Mechanical properties and pore network connectivity of sodium montmorillonite as predicted by a coarse-grained molecular model

Abstract

The study of ionic transport through hydrated sodium montmorillonite (Na-MMT)—the main swelling component of bentonite—is of significant interest to better understand its ability to contain contaminants. From a macroscopic viewpoint, porosity and tortuosity can be viewed as scaling factors connecting diffusion coefficients in the clay material to free diffusion coefficients of ions in water. In this work, the mechanical properties, porosity and tortuosity of Na-MMT were calculated using a bottom-up approach.

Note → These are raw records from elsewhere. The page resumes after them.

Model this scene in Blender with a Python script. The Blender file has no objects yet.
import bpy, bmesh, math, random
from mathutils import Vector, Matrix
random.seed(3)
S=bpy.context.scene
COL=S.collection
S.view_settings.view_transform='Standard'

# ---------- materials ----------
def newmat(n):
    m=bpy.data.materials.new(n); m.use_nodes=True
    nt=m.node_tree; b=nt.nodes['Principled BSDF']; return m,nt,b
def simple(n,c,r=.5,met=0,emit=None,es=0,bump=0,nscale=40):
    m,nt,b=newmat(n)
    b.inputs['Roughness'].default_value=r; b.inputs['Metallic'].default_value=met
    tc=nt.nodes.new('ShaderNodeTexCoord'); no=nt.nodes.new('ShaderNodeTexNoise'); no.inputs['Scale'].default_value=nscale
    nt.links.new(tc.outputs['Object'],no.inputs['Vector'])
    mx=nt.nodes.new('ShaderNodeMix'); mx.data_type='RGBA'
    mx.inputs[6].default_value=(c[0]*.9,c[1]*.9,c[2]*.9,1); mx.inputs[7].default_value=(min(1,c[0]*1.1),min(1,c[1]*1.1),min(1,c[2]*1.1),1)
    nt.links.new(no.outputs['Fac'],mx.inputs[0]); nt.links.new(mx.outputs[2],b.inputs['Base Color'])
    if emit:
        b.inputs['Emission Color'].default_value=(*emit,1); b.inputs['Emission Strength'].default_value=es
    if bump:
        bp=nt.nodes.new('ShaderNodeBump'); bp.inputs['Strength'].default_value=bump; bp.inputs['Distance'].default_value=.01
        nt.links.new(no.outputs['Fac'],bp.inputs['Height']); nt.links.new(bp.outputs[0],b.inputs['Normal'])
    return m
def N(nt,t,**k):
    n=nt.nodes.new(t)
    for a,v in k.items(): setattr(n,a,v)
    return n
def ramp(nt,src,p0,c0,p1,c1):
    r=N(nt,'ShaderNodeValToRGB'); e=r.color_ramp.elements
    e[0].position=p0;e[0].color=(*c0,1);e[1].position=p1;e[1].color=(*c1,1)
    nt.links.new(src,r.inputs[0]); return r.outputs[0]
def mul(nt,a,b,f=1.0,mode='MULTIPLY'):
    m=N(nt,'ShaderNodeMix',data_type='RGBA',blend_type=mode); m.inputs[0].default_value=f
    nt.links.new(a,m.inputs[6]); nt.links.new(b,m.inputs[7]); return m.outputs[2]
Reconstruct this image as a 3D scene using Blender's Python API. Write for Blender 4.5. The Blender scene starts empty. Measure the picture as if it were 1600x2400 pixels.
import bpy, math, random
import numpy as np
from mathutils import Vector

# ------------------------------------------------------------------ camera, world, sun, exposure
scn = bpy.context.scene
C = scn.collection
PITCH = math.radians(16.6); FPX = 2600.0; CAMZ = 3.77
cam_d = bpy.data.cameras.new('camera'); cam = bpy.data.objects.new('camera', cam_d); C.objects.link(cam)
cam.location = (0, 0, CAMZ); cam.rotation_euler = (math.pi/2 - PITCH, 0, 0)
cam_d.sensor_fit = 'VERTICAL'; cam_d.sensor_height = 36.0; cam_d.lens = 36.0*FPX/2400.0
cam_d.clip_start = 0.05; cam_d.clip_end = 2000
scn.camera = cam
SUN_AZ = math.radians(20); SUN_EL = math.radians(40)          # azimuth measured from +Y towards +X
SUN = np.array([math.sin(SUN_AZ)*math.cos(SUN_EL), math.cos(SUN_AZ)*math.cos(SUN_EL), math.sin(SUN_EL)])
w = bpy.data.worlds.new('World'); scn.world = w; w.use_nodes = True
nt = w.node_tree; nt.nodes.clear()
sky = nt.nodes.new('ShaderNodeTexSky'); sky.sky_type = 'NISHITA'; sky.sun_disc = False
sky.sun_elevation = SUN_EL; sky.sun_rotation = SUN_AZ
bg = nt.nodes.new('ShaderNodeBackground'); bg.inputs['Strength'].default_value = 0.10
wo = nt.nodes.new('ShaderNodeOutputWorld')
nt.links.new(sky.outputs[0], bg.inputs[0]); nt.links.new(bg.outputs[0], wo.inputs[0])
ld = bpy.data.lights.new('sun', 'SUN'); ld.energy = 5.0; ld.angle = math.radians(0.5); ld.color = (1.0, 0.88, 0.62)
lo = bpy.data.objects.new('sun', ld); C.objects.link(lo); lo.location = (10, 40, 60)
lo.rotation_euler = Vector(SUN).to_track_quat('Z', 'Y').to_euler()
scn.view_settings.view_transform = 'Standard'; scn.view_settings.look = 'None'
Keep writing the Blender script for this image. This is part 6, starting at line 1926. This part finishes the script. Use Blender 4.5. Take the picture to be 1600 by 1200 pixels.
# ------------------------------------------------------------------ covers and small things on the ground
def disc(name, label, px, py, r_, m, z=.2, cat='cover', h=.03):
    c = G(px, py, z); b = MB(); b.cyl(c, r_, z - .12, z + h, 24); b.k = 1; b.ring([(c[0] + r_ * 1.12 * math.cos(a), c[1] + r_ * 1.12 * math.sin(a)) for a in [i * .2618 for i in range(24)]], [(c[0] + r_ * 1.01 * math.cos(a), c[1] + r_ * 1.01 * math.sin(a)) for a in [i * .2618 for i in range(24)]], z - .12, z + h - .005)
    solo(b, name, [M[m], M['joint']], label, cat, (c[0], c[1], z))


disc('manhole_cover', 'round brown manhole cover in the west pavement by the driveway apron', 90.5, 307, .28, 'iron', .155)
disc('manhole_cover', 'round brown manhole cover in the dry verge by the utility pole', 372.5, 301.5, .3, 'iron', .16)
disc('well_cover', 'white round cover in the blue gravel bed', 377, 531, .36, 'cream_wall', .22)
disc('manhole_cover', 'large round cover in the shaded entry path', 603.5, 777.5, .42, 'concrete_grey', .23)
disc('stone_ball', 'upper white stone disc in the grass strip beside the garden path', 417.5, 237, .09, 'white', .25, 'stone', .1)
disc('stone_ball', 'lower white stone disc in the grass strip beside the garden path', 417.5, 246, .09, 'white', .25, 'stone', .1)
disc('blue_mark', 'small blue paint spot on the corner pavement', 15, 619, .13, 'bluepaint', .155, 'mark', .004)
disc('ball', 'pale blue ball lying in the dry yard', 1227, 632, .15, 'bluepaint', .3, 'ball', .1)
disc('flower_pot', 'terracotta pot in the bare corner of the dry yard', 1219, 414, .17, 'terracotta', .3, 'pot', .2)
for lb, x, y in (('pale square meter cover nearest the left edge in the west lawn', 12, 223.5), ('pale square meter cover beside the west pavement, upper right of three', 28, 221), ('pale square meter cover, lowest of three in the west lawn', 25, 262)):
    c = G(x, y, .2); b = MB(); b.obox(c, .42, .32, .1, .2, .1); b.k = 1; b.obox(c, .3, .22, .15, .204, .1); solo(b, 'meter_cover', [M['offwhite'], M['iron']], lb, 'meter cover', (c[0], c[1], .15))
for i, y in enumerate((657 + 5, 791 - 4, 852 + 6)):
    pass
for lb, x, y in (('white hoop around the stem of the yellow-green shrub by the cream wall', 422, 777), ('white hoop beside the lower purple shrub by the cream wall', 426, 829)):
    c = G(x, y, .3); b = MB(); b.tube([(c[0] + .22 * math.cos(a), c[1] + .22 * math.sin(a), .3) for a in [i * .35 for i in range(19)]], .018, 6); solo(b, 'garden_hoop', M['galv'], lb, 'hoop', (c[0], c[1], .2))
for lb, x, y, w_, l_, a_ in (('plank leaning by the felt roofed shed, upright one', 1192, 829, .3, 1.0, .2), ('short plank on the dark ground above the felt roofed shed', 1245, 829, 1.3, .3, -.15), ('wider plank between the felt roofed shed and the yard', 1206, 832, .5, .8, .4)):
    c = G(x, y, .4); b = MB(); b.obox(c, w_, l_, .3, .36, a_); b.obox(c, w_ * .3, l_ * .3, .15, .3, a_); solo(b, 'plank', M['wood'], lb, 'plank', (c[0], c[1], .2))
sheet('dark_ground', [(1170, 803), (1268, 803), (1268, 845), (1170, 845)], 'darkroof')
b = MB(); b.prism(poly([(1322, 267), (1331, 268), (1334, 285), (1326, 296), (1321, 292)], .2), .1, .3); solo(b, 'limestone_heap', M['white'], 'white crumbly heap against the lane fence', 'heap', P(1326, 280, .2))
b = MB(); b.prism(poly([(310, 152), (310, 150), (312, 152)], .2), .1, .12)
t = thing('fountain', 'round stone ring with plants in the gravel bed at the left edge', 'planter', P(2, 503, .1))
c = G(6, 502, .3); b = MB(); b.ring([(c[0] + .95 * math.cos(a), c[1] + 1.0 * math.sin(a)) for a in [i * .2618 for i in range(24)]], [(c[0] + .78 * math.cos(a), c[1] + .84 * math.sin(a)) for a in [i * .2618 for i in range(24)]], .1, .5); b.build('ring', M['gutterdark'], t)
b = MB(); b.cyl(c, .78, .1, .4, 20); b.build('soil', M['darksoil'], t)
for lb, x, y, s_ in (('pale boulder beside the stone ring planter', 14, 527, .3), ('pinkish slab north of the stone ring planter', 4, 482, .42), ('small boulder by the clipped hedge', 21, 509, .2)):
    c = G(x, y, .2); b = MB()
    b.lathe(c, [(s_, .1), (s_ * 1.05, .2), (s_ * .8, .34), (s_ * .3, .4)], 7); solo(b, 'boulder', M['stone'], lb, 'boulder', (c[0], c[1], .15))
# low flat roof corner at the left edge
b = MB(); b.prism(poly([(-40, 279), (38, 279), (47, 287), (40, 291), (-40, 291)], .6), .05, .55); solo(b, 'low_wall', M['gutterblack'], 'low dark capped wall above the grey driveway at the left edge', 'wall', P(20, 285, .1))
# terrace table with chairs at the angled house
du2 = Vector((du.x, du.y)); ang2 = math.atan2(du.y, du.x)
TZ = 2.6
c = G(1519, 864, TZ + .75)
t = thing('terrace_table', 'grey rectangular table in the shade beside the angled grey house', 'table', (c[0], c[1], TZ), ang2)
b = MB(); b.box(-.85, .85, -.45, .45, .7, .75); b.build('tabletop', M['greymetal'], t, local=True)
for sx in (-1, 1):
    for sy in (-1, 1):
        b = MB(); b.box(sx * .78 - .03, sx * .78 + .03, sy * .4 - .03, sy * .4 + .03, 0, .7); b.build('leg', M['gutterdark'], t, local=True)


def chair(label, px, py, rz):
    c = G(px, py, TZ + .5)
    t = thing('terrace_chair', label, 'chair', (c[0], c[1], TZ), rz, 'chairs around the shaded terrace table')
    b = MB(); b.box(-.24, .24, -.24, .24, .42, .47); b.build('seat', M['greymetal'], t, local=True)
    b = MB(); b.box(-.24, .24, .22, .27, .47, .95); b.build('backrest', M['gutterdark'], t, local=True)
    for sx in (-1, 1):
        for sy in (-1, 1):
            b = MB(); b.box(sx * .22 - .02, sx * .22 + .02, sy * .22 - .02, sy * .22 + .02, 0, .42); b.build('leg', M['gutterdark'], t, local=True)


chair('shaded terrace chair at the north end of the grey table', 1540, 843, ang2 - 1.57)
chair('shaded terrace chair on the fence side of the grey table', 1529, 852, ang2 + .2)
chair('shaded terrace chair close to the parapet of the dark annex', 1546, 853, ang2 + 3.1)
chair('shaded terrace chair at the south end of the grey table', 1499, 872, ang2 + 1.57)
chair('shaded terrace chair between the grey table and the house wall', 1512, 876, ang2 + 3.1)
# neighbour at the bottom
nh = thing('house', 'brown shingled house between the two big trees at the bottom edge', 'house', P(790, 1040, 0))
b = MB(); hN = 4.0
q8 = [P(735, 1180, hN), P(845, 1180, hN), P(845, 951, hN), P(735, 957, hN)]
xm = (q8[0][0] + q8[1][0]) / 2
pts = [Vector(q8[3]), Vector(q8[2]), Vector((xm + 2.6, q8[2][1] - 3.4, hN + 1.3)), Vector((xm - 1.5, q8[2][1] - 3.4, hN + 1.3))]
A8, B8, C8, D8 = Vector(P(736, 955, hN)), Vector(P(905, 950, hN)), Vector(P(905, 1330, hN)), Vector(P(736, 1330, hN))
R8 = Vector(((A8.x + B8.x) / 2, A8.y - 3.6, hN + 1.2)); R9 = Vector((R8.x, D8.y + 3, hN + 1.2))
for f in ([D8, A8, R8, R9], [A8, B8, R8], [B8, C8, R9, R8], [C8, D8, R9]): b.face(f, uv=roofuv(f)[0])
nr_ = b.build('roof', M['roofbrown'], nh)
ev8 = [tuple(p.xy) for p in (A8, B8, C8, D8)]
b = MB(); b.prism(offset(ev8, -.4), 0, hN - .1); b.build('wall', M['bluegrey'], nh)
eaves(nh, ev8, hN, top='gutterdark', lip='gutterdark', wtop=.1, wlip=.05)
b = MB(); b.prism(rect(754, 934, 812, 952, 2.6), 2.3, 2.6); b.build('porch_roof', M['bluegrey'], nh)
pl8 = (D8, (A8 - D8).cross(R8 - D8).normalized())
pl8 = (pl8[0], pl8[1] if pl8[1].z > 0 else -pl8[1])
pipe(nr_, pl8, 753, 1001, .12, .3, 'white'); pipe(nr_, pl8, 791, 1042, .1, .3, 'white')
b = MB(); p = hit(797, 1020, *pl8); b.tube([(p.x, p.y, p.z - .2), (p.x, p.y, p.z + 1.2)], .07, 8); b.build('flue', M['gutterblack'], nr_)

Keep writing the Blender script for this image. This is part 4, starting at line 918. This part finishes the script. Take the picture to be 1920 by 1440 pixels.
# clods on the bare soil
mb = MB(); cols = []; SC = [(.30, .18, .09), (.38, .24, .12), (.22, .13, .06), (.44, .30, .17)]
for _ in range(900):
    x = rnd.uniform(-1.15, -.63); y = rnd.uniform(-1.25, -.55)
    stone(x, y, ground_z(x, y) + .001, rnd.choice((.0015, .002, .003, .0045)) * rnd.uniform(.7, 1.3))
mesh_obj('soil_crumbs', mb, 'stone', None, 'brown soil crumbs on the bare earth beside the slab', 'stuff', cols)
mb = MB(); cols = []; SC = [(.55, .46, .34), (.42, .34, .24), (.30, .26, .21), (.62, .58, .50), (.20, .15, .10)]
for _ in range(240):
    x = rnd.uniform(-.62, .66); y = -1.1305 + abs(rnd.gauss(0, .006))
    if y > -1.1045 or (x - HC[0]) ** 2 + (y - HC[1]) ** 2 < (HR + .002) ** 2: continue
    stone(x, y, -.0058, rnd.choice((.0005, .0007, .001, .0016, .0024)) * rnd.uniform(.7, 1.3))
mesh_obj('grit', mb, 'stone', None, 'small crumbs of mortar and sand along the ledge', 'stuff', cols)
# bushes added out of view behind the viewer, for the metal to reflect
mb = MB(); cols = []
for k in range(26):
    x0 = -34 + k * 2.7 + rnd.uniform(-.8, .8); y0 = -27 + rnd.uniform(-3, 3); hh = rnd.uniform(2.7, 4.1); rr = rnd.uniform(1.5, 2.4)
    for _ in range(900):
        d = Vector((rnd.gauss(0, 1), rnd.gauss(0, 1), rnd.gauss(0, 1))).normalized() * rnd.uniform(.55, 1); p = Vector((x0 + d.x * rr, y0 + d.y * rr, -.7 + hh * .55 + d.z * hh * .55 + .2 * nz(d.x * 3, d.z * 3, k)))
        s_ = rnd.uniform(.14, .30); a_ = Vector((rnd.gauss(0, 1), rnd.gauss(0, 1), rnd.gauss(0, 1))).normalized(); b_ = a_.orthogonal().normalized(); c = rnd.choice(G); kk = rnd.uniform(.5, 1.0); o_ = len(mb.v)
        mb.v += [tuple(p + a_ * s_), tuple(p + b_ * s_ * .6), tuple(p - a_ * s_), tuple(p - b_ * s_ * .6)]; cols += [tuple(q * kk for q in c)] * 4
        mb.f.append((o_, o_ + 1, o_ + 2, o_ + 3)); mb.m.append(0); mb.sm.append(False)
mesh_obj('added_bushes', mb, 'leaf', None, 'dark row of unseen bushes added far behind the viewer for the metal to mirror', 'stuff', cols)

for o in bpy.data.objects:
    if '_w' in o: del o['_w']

First, the constructed coarse-grained mesoscopic models of Na-MMT were fitted to all-atom molecular dynamics simulations. Thirty different models—each containing one thousand 120 Å-wide hexagonal Na-MMT platelets—were generated. The dry densities considered herein range from 0.8 to 1.3 g/cm³. Second, calculated the models' elastic constants were in excellent agreement with experimental values reported in the literature. Third, each system's porosity, pore size distribution and pore network were analysed. Fourth, the pore network information was used to create a 3D image of hydrated Na-MMT, and random walk simulations were employed to evaluate its tortuosity. Finally, the porosity and tortuosity values estimated using the models were compared to macroscopic experimental values describing tritium and iodide diffusion in Na-MMT dominant bentonite. The values obtained using the models were fairly consistent with experimental values reported in the literature.